Extreme Programming vs. Interactive Design
Hoff writes: "Here is an interesting interview with Beck and Cooper pitting extreme programming vs. interactive design. Personally, I'm all about extreme programming. It's a novel approach to help get the management work with, and for, the software engineers."
I'm not sure how much mainstream acceptance is possible for any paradigm that incorporates a faddish name like 'extreme'
I'd much rather see our profession associated with more difficult disciplines, like maybe engineering, than with mountain dew commercials. Ever hear of The Extreme Scientific Method? How about Extreme Structural Engineering?
Interviewer: so, what are your goals?
Me: Dude, I want to be like, the most X-Treme programmer!

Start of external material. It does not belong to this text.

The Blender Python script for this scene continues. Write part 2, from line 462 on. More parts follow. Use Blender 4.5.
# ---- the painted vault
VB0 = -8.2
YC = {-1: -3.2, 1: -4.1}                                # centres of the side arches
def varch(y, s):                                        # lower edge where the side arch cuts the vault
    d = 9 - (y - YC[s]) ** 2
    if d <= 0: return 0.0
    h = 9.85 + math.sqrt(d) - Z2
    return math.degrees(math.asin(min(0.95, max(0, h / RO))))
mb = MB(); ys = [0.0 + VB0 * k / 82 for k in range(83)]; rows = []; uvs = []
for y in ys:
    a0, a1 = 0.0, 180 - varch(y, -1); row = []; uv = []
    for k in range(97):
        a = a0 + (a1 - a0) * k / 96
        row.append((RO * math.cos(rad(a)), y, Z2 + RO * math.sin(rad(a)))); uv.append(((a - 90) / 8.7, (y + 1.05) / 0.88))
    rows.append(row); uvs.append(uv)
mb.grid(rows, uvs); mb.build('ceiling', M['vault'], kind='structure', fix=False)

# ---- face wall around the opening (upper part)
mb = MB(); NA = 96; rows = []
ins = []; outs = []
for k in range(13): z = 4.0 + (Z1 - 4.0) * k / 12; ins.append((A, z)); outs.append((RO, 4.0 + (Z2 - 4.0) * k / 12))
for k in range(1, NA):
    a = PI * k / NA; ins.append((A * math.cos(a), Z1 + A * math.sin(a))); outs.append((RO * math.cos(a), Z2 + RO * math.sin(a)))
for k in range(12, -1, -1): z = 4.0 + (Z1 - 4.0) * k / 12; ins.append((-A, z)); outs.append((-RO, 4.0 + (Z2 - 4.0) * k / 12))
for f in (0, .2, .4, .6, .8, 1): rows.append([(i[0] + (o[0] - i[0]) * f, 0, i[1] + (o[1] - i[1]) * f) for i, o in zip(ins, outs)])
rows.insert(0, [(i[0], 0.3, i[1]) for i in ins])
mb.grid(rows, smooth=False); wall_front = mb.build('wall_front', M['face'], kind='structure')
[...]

Of course I've said nothing about the actual process. The article contains a link to a list of practices which include:
Continuous integration of changes
Customer on site
These two things give me nightmares remembering customers who have had cute ideas at the last minute. Other than that is looks like the waterfall model. My humble recommendation is that it needs a good name change.
What is it about the these XP advocates, are they really that poorly read that they genuinuely think they invented these ideas ?
XP is NOT the awesome paradigm shift that it is made out to be by its advocates; it is NOT even that new. It's just a repackaging of the failed RAD fad. Now XPer's can make the same mistakes all over again, produce poorly specified, unmaintainable mess. XP is an exercise in self promotion and marketing hype.